Ello así, fuera de los casos puntuales expresamente determinados por la ley, no les es dable a los secretarios negarse a recibir y agregar al respectivo expediente, los escritos o diligencias que presenten las partes si están debidamente asistidos de abogados o representados por estos. Lo contrario es extralimitación de funciones, abuso de autoridad, actuar de facto y con la discapacidad a que se refería José de San Martín. Pues no es el secretario el llamado por la ley para pronunciarse sobre la forma, legalidad, pertinencia, adecuación u oportunidad de un escrito o diligencia, sino el juez o tribunal, dentro de los 3 días de despacho siguientes; debiendo al efecto decidir según lo que estatuye la ley y lo que le aconseje su prudente arbitrio: lo cual no tendrá apelación si se trata de un acto de mero trámite o mera sustanciación, pero sí recurrible si se trata de cualquier acto decisorio.
Y es que, ha explicado hasta la saciedad el TSJ lo que es –y debe entenderse- por tutela judicial efectiva, debido proceso y derecho de defensa. Incluso –a título de ejemplo- si una demanda no tiene cuantía o la tiene mal establecida o calculada, el secretario está obligado a recibirla y darle cuenta al juez. Primero, porque ese no es un problema que incumba a la secretaría y segundo, porque la doctrina jurisprudencial –al reseñar sobre la tutela judicial efectiva, la admisión de la demanda y el artículo 341 del CPC- ha sostenido que ello no es causal de inadmisión de la demanda (Véanse sentencias de la Sala de Casación Civil nros. 379, del 15-11-2000; 024, del 30-1-2008; 028, del 13-2-2017; y 128, del 27-8-2020, entre otras).
En definitiva, el secretario que sin causa legal se niegue a recibir los escritos o diligencias de las partes o sus apoderados judiciales, quebranta flagrantemente, además de las instituciones constitucionales y disposiciones adjetivas ordinarias ya explicadas, el derecho constitucional según el cual: «Toda persona tiene el derecho de representar o dirigir peticiones ante cualquier autoridad, funcionario público o funcionaria pública sobre los asuntos que sean de la competencia de éstos, y a obtener oportuna y adecuada respuesta. Quienes violen este derecho serán sancionados conforme a la ley, pudiendo ser destituidos del cargo respectivo». (Artículo 51 de la CRBdV).
A tal efecto, ha instituido la Sala Constitucional, en su sentencia n° 1783, del 25 de septiembre de 2001: «…En cuanto a la negativa verbal del (…) a recibir los escritos presentados por los demandantes, debe observarse que dicha conducta omisiva puede subsumirse en el supuesto del artículo 51 de la vigente Constitución, pues, como tiene establecido esta Sala ‘es procedente la acción de amparo constitucional contra las conductas omisivas de los tribunales, por cuanto, al igual que los demás órganos del Poder Público, están obligados a dar oportuna respuesta a las peticiones y solicitudes que le dirija cualquier ciudadano’ (s.

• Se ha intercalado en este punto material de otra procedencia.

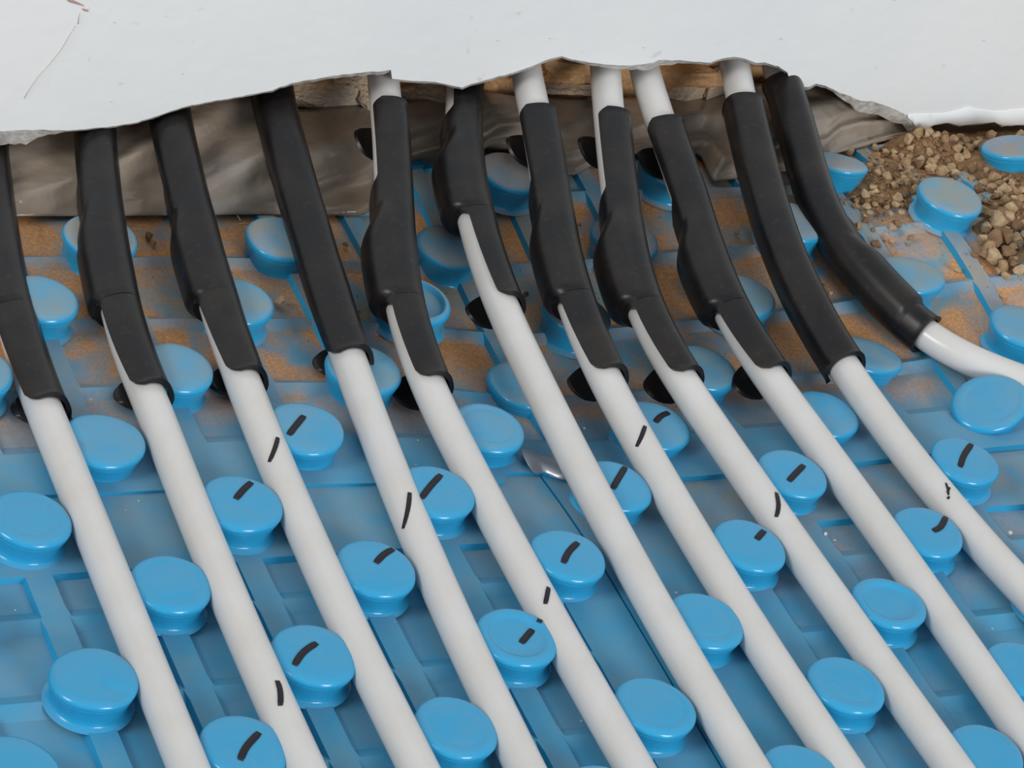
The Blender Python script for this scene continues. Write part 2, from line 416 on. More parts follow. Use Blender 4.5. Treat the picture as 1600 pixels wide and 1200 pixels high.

S.C. nº 1426, del 23.11.00). Ese derecho de petición implica la admisión del escrito que la contenga, que se exteriorice el hecho de la recepción, se le dé curso y se notifique al interesado de la decisión, sin que ello implique necesariamente una respuesta favorable».
Así que –para finalizar- hacemos un enérgico llamado a los funcionarios judiciales para que abracen la ley, se consubstancien con sus preceptos, con el Estado de derecho, con la seguridad jurídica, con la vocación del servicio público que debe caracterizarlos; y entiendan –de una vez por todas- que la cogorza del poder pasa, así como pasarán todas las borrascas que por ahora nos aquejan, Dios mediante.